§ ENTRIES
++++++

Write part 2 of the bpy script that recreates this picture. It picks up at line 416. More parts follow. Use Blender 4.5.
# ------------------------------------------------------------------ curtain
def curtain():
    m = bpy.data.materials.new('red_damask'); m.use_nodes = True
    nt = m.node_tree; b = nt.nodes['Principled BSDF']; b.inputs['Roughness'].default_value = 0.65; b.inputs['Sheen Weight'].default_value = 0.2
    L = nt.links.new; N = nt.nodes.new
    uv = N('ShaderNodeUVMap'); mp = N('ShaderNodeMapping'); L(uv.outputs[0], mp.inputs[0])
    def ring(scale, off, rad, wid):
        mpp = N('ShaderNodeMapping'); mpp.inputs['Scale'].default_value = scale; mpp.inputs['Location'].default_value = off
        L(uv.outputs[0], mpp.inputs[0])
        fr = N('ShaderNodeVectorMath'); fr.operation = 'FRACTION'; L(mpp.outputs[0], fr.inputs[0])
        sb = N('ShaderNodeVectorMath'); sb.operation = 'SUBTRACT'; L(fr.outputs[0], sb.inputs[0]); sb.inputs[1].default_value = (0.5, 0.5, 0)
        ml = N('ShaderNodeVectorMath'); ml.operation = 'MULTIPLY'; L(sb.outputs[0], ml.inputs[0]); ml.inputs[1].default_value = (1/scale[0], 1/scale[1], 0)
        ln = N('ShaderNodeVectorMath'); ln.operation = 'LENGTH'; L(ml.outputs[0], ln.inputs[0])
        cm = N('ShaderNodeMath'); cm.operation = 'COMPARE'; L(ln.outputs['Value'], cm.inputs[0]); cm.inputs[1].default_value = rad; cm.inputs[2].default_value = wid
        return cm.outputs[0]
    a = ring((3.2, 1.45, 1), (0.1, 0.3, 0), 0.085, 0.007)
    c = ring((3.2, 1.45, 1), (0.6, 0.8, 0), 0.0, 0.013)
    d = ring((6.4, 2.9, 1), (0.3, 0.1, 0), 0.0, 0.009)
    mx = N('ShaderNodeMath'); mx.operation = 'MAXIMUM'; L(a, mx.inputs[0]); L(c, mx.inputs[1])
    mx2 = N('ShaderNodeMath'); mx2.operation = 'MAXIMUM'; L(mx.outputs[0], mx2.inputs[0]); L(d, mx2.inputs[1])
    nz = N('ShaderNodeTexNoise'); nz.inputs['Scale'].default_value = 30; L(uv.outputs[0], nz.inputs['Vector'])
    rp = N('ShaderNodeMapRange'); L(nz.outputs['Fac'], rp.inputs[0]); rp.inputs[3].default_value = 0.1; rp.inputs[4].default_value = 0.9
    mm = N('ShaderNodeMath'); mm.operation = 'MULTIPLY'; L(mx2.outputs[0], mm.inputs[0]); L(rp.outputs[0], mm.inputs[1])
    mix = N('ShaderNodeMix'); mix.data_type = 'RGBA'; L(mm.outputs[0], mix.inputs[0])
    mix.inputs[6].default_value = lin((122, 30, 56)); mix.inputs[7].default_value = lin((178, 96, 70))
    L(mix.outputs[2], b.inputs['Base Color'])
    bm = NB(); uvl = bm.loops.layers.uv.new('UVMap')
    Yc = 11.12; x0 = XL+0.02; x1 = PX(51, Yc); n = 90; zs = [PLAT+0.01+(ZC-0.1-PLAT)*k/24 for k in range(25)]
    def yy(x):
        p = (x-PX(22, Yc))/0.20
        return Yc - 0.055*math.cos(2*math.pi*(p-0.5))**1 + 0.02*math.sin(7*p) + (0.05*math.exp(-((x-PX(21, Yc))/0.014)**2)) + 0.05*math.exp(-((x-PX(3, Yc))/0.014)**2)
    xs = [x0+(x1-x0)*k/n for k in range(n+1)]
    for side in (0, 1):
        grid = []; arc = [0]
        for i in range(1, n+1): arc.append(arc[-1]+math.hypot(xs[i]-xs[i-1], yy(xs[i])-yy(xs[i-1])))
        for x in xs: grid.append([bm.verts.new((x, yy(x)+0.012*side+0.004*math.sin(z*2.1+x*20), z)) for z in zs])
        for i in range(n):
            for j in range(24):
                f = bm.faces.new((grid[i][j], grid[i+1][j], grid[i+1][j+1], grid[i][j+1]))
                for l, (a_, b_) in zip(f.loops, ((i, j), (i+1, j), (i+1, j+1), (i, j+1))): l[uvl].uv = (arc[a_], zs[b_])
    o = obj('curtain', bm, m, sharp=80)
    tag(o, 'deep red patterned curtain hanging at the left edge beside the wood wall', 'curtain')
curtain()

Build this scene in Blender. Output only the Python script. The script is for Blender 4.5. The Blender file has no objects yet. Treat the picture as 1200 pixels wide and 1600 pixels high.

++++++

§ TASK GOAL
Every line of the data above should be copied exactly.

§ SOLUTION FOR THIS EXERCISE
Write part 2 of the bpy script that recreates this picture. It picks up at line 416. More parts follow. Use Blender 4.5.
# ------------------------------------------------------------------ curtain
def curtain():
    m = bpy.data.materials.new('red_damask'); m.use_nodes = True
    nt = m.node_tree; b = nt.nodes['Principled BSDF']; b.inputs['Roughness'].default_value = 0.65; b.inputs['Sheen Weight'].default_value = 0.2
    L = nt.links.new; N = nt.nodes.new
    uv = N('ShaderNodeUVMap'); mp = N('ShaderNodeMapping'); L(uv.outputs[0], mp.inputs[0])
    def ring(scale, off, rad, wid):
        mpp = N('ShaderNodeMapping'); mpp.inputs['Scale'].default_value = scale; mpp.inputs['Location'].default_value = off
        L(uv.outputs[0], mpp.inputs[0])
        fr = N('ShaderNodeVectorMath'); fr.operation = 'FRACTION'; L(mpp.outputs[0], fr.inputs[0])
        sb = N('ShaderNodeVectorMath'); sb.operation = 'SUBTRACT'; L(fr.outputs[0], sb.inputs[0]); sb.inputs[1].default_value = (0.5, 0.5, 0)
        ml = N('ShaderNodeVectorMath'); ml.operation = 'MULTIPLY'; L(sb.outputs[0], ml.inputs[0]); ml.inputs[1].default_value = (1/scale[0], 1/scale[1], 0)
        ln = N('ShaderNodeVectorMath'); ln.operation = 'LENGTH'; L(ml.outputs[0], ln.inputs[0])
        cm = N('ShaderNodeMath'); cm.operation = 'COMPARE'; L(ln.outputs['Value'], cm.inputs[0]); cm.inputs[1].default_value = rad; cm.inputs[2].default_value = wid
        return cm.outputs[0]
    a = ring((3.2, 1.45, 1), (0.1, 0.3, 0), 0.085, 0.007)
    c = ring((3.2, 1.45, 1), (0.6, 0.8, 0), 0.0, 0.013)
    d = ring((6.4, 2.9, 1), (0.3, 0.1, 0), 0.0, 0.009)
    mx = N('ShaderNodeMath'); mx.operation = 'MAXIMUM'; L(a, mx.inputs[0]); L(c, mx.inputs[1])
    mx2 = N('ShaderNodeMath'); mx2.operation = 'MAXIMUM'; L(mx.outputs[0], mx2.inputs[0]); L(d, mx2.inputs[1])
    nz = N('ShaderNodeTexNoise'); nz.inputs['Scale'].default_value = 30; L(uv.outputs[0], nz.inputs['Vector'])
    rp = N('ShaderNodeMapRange'); L(nz.outputs['Fac'], rp.inputs[0]); rp.inputs[3].default_value = 0.1; rp.inputs[4].default_value = 0.9
    mm = N('ShaderNodeMath'); mm.operation = 'MULTIPLY'; L(mx2.outputs[0], mm.inputs[0]); L(rp.outputs[0], mm.inputs[1])
    mix = N('ShaderNodeMix'); mix.data_type = 'RGBA'; L(mm.outputs[0], mix.inputs[0])
    mix.inputs[6].default_value = lin((122, 30, 56)); mix.inputs[7].default_value = lin((178, 96, 70))
    L(mix.outputs[2], b.inputs['Base Color'])
    bm = NB(); uvl = bm.loops.layers.uv.new('UVMap')
    Yc = 11.12; x0 = XL+0.02; x1 = PX(51, Yc); n = 90; zs = [PLAT+0.01+(ZC-0.1-PLAT)*k/24 for k in range(25)]
    def yy(x):
        p = (x-PX(22, Yc))/0.20
        return Yc - 0.055*math.cos(2*math.pi*(p-0.5))**1 + 0.02*math.sin(7*p) + (0.05*math.exp(-((x-PX(21, Yc))/0.014)**2)) + 0.05*math.exp(-((x-PX(3, Yc))/0.014)**2)
    xs = [x0+(x1-x0)*k/n for k in range(n+1)]
    for side in (0, 1):
        grid = []; arc = [0]
        for i in range(1, n+1): arc.append(arc[-1]+math.hypot(xs[i]-xs[i-1], yy(xs[i])-yy(xs[i-1])))
        for x in xs: grid.append([bm.verts.new((x, yy(x)+0.012*side+0.004*math.sin(z*2.1+x*20), z)) for z in zs])
        for i in range(n):
            for j in range(24):
                f = bm.faces.new((grid[i][j], grid[i+1][j], grid[i+1][j+1], grid[i][j+1]))
                for l, (a_, b_) in zip(f.loops, ((i, j), (i+1, j), (i+1, j+1), (i, j+1))): l[uvl].uv = (arc[a_], zs[b_])
    o = obj('curtain', bm, m, sharp=80)
    tag(o, 'deep red patterned curtain hanging at the left edge beside the wood wall', 'curtain')
curtain()

Build this scene in Blender. Output only the Python script. The script is for Blender 4.5. The Blender file has no objects yet. Treat the picture as 1200 pixels wide and 1600 pixels high.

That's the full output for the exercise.